Edebi öğrendiğin zâta karşı edepli ol!..
03/07/2023 Pazartesi Köşe yazarı V.T
Hace Hasan Attâr, Silsile-i aliyye büyüklerinden Alâeddîn-i
Attâr hazretlerinin oğludur. Dedesi Şâh-ı Nakşibend hazretleri küçük Hasan'ı
çok severdi. Ona husûsî bir sevgisi vardı.
Hâce Hasan Attâr hazretleri, babası ve aynı zamanda hocası olan
Alâeddîn-i Attâr hazretlerinin tasavvuftaki yolunu anlatan bir eser yazmıştır.
Bu kitapta buyuruyor ki:
"Biliniz ki, Alâeddîn-i Attâr'ın ve onların silsilesi olan
mübârek büyüklerimizin yolu Hakk'a ulaştıran yollar arasında en kısa olanıdır.
Bunların yolunda, dünyâya âit bütün hicâblar, perdeler kaldırılmıştır. Allahü
teâlâ onlar için, mâsivâ denilen, dünyâya âit şeylerin muhabbet ve sevgisini
celâl sıfatıyla yakıp kül eder. Bunlar öyle büyüktür ve Allahü teâlânın öyle
yüksek velîleridir ki, başka yollarda, uzun zamanlarda ve çok zahmetlerle yolun
sonunda ele geçen şeyler, bu yolda başlangıca yerleştirilmiştir. Bu yolda
bulunmak arzusunda olanlar, kendisinden bu yolun edeplerini öğrendikleri zâtı
çok sevip, ona ve diğer büyüklere karşı her zaman edepli olmalıdır. Bu yolda
ilerlemek için çok gayret etmelidir. İlerleme devâm ettikçe, Allahü teâlâdan
başka şeylere alâka ve bağlılık azalır. Bu hâlin meydana gelmesine, yokluk ve
kendinden geçme denir. Bu alâka ve bağlılığın azala azala yok olması hâlinde
de, Allahü teâlâdan başka hiçbir şeyin sevgisi kalmaz. İşte bu hâle de fenâ
denir. Kalbe gelen vesveselerden kurtulmaya çalışarak tövbe ve istigfâr edip
zikre devâm etmelidir. Hiç gaflette bulunmamalıdır. Bir ân için gaflet gelecek
olsa bile, hemen kendini toparlayıp, gafleti gidermelidir. Yolda yürümekte,
alışveriş etmekte, yemekte, içmekte, yatmakta, uyumakta, hep gafleti terk edip,
kalbi uyanık tutmalıdır. Bu hâller kendiliğinden hâsıl oluncaya kadar böyle
uğraşmalı, her işi Allahü teâlâ için yapmaya gayret etmelidir. Böylece yapılan
her iş, her hareket, zikir olur ve insan gafletten kurtulur."

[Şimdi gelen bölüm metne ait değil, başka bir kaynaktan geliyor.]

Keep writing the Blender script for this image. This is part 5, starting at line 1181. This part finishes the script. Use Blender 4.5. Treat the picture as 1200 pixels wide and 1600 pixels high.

Bu mübarek zat, 1423 (H.826) senesinde hacca giderken İran’da Şîrâz'a uğramıştı. Buradaki bir talebesi ağır hastaydı. Onu ziyâret etti. Hâline çok üzüldü. Allahü teâlâya duâ edip, bu hastalığın talebesinden alınıp kendisine verilmesini istedi. O ânda, hastada iyileşme ve sıhhat alâmetleri görülmeye başladı, sonra büsbütün iyileşti. Diğer taraftan Hâce Hasan hazretleri hastalanıp yataklara düştü. Yola devâm edemeyip, Şîrâz'da kaldı. Bu hastalıktan sonra vefât etti. Daha sonra Buhârâ'ya nakledilerek, mübârek babası Alâeddîn-i Attâr'ın yanına defnolundu.